Back in the 1980’s, one of my favorite bands was The Psychedelic Furs. Their music was post-punk/new wave but they seemed to steer a course uniquely their own, with hits including Pretty In Pink, the song which became the basis/title to a John Hughes directed film…

Here’s one of their biggest hits and one of my favorites, Love My Way (love the drumming toward the end of the song!)…

And here’s the absolutely haunting and lovely The Ghost In You

The group seemed to build steam, becoming better and better and more popular with each new album. Then came their 1987 album Midnight To Midnight, which I personally loved but which others seemed to feel was a big drop in quality for the Furs, as well as embarrassing for the images they used (specifically, all that flashy leather) on their album cover and interiors…

Midnight To Midnight

While I loved the album, their subsequent follow up albums, 1989’s Book of Days and 1991’s World Outside, also in my estimation pretty damn good works, seemed to show interest in the Furs and their music was in decline among the general public. Neither album -at least that I can remember- made much of a splash and after the World Outside release, it seemed the Furs were done.

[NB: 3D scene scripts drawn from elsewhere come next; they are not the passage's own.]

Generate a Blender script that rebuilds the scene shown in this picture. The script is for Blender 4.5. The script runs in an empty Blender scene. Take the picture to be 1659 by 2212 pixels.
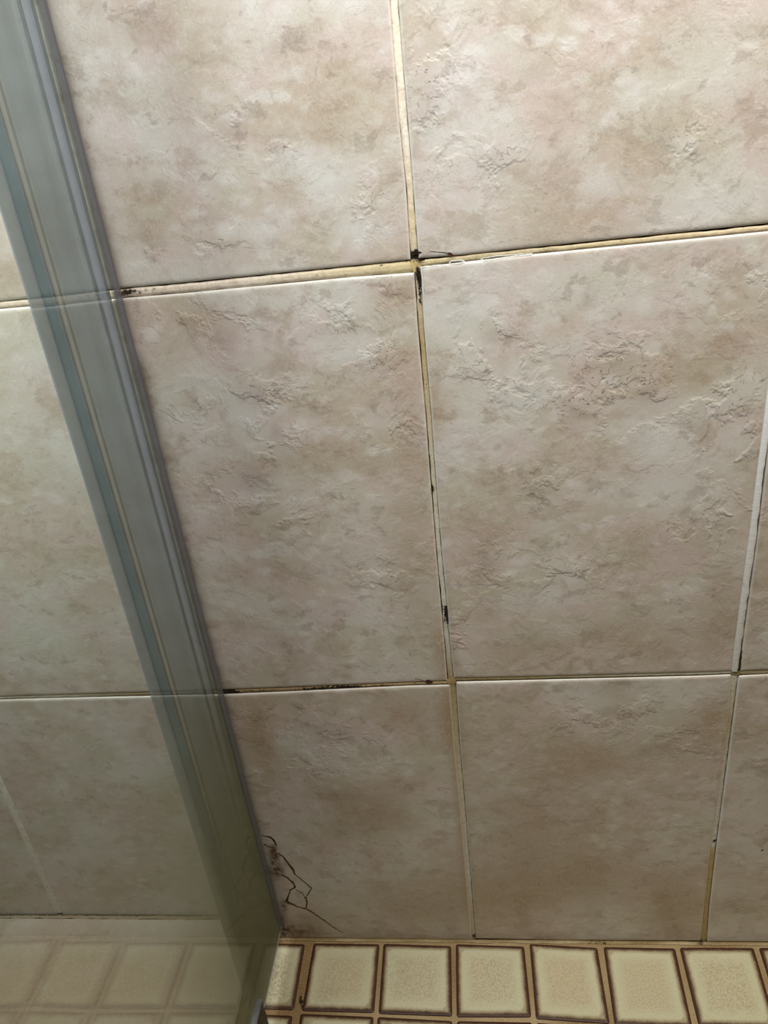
import bpy, bmesh, math, random
from mathutils import Vector, Matrix, noise as mn

random.seed(7)
S = 0.303                      # one wall-tile pitch in metres
sc = bpy.context.scene
col = sc.collection

# ------------------------------------------------------------------ camera
RX, RY, RZ = -0.44579, 0.11878, 0.13327
CAM = Vector((0.116441, -2.148721, 3.217649)) * S
F_PX, CX, CY = 1581.37, 829.5, 1106.0
ROT = Matrix.Rotation(RZ, 3, 'Z') @ Matrix.Rotation(RX, 3, 'X') @ Matrix.Rotation(RY, 3, 'Y')
right, fwd, up = ROT.col[0], ROT.col[1], ROT.col[2]
cam_data = bpy.data.cameras.new('camera')
cam = bpy.data.objects.new('camera', cam_data)
col.objects.link(cam)
m3 = Matrix((right, up, -fwd)).transposed()
cam.matrix_world = Matrix.Translation(CAM) @ m3.to_4x4()
cam_data.sensor_fit = 'HORIZONTAL'
cam_data.sensor_width = 36.0
cam_data.lens = 36.0 * F_PX / 1659.0
cam_data.clip_start = 0.01
sc.camera = cam

# ------------------------------------------------------------------ light
world = bpy.data.worlds.new('world')
sc.world = world
world.use_nodes = True
bg = world.node_tree.nodes['Background']
bg.inputs[0].default_value = (1.0, 0.74, 0.42, 1)
bg.inputs[1].default_value = 0.012

def area(name, loc, target, sx, sy, power, color):
    d = bpy.data.lights.new(name, 'AREA')
    d.shape = 'RECTANGLE'; d.size = sx; d.size_y = sy; d.energy = power; d.color = color
    o = bpy.data.objects.new(name, d); col.objects.link(o)
    o.location = loc
    o.rotation_euler = (Vector(target) - Vector(loc)).to_track_quat('-Z', 'Y').to_euler()
    return o
area('window_light', (0.25, -0.44, 1.65), (0.10, 0.0, 1.25), 0.8, 0.4, 6.3, (0.90, 0.955, 1.0)).data.spread = math.radians(112)
area('side_light', (1.15, -0.42, 1.5), (0.15, 0.0, 0.95), 0.6, 0.4, 2.2, (1.0, 0.62, 0.25)).data.spread = math.radians(130)  # unseen warm lamp, added and tuned for the tones on the right
area('high_side_light', (0.75, -0.30, 1.95), (0.50, -0.12, 0.0), 0.5, 0.3, 1.5, (1.0, 0.94, 0.70)).data.spread = math.radians(70)  # unseen lamp added to lift the right part of the floor
area('outer_light', (-0.80, -0.40, 1.5), (-0.46, 0.0, 1.05), 0.5, 0.4, 5.4, (0.96, 1.0, 0.98)).data.spread = math.radians(102)

sc.view_settings.view_transform = 'Standard'
sc.view_settings.look = 'None'
sc.view_settings.gamma = 1.0
sc.view_settings.use_curve_mapping = False
sc.view_settings.exposure = 0.0

# ------------------------------------------------------------------ pixel -> place
def ray(px, py):
    return (right * ((px - CX) / F_PX) + fwd - up * ((py - CY) / F_PX))
def on_wall(px, py, y=0.0):
    d = ray(px, py); return CAM + d * ((y - CAM.y) / d.y)
def on_floor(px, py, z=0.0):
    d = ray(px, py); return CAM + d * ((z - CAM.z) / d.z)
def wxz(p): 
    q = on_wall(*p); return (q.x, q.z)
def fxy(p):
    q = on_floor(*p); return (q.x, q.y)

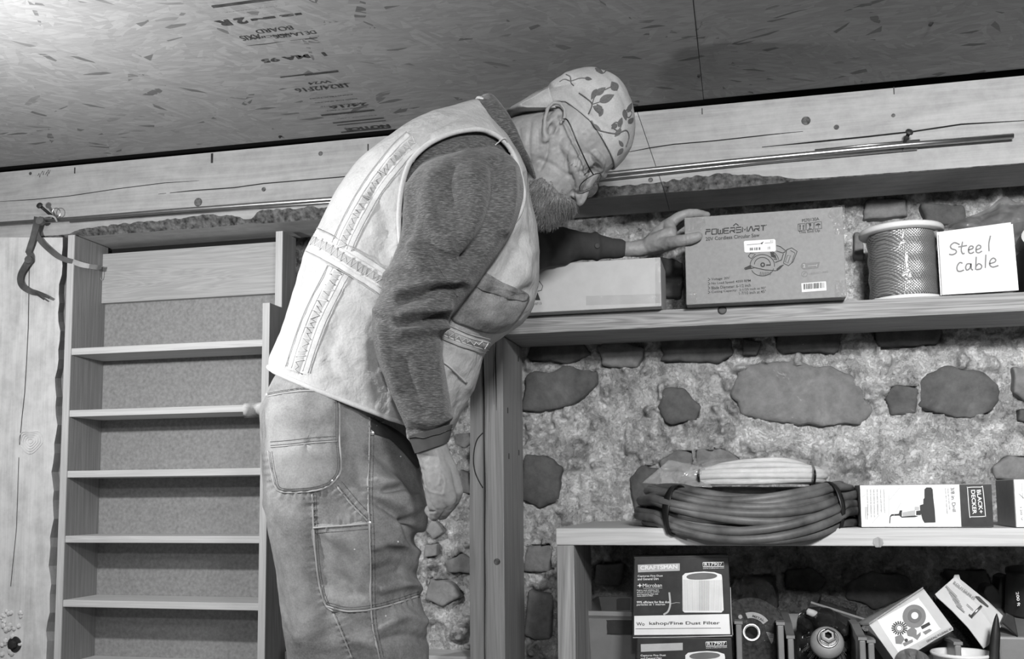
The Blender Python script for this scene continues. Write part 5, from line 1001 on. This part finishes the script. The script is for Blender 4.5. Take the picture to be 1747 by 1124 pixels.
# right hand, a loose fist seen from its back
for c in ([(744, 762, 1.512, 20), (756, 790, 1.51, 19), (768, 815, 1.51, 18), (776, 834, 1.512, 15)], [(738, 764, 1.510, 21), (748, 795, 1.50, 19), (757, 825, 1.495, 17), (764, 850, 1.498, 14.5)], [(732, 766, 1.512, 19), (738, 800, 1.502, 17), (744, 830, 1.496, 15.5), (750, 858, 1.50, 13.5)], [(727, 768, 1.515, 17), (732, 800, 1.508, 14.5), (736, 830, 1.503, 12.5), (740, 860, 1.506, 11)],
          [(776, 835, 1.513, 14.5), (772, 853, 1.527, 13), (766, 866, 1.545, 11.5), (754, 866, 1.562, 10), (746, 856, 1.568, 9)], [(764, 851, 1.498, 13.5), (760, 866, 1.510, 12.5), (753, 876, 1.528, 11.5), (742, 870, 1.552, 10), (738, 858, 1.56, 9)], [(750, 859, 1.50, 12.5), (747, 872, 1.512, 11.5), (742, 879, 1.527, 10.5), (733, 870, 1.55, 9.5)], [(740, 861, 1.506, 10), (741, 873, 1.516, 9.5), (740, 879, 1.528, 9), (737, 868, 1.545, 8)],
          [(748, 778, 1.53, 15), (766, 806, 1.548, 14), (772, 834, 1.562, 12), (764, 852, 1.575, 10.5)], [(738, 790, 1.535, 20), (748, 830, 1.54, 18)], [(742, 858, 1.535, 12), (764, 856, 1.545, 12)]): chain(c, 14, mb=sk_, k=10)
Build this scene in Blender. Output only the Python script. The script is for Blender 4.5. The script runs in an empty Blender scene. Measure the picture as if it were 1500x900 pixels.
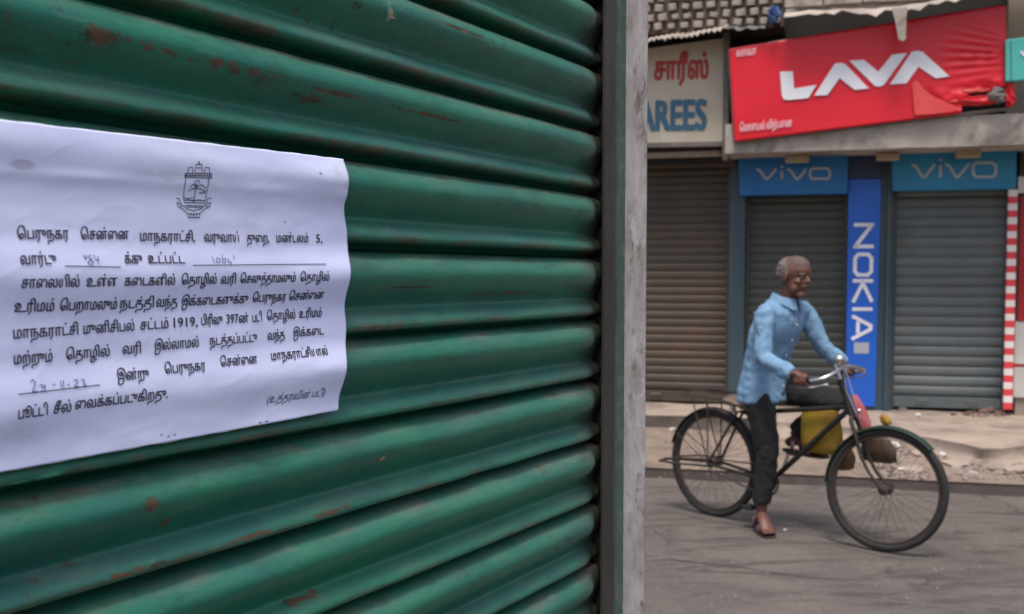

Lead singer/writer Richard Butler would go on to release two albums under the Love Spit Love moniker and, again, I liked them but yet again they didn’t seem to make many waves with the public.

The Psychedelic Furs, however, reformed and continued touring and, while doing so, Richard Butler and company decided they didn’t want to simply keep repeating/singing the old standards. They developed an itch to create a new album with new songs.

So an astonishing twenty nine years after the release of their last album, The Psychedelic Furs last week released their brand new album Made of Rain.

Made of Rain

Frankly, I was both astonished and pleased with the new material.

This is a strong album which is very much filled with the Furs’ best type of songs: At times morose, mysterious, and heart-felt.

One song in particular just blows my socks off, No-One

Just… wow.

While I feel that song is the highlight of the album, there are plenty of other great tunes to dig into, including The Boy That Invented Rock and Roll and Don’t Believe.

The album sounds like it could have been released in/around the time the other wonderful Furs albums were released. Yeah, I guess you could take that as a backhanded compliment: Jeeze, have they progressed any in all these years?

It isn’t a backhanded compliment, though. When picking up a Furs album, one expects a certain sound and tone and this album has it in spades.

A critic noted this album was like David Bowie’s Blackstar, a magnificent new work which neatly fits into and compliments the others.

While I hope this isn’t the last we hear of new Psychedelic Furs works, it shows that when Butler and company got together and decided to do something new, they didn’t just rest on their laurels. They came back with a beautiful, wonderful new work which proudly sits among their best.

Highly recommended, especially for Furs fans like myself!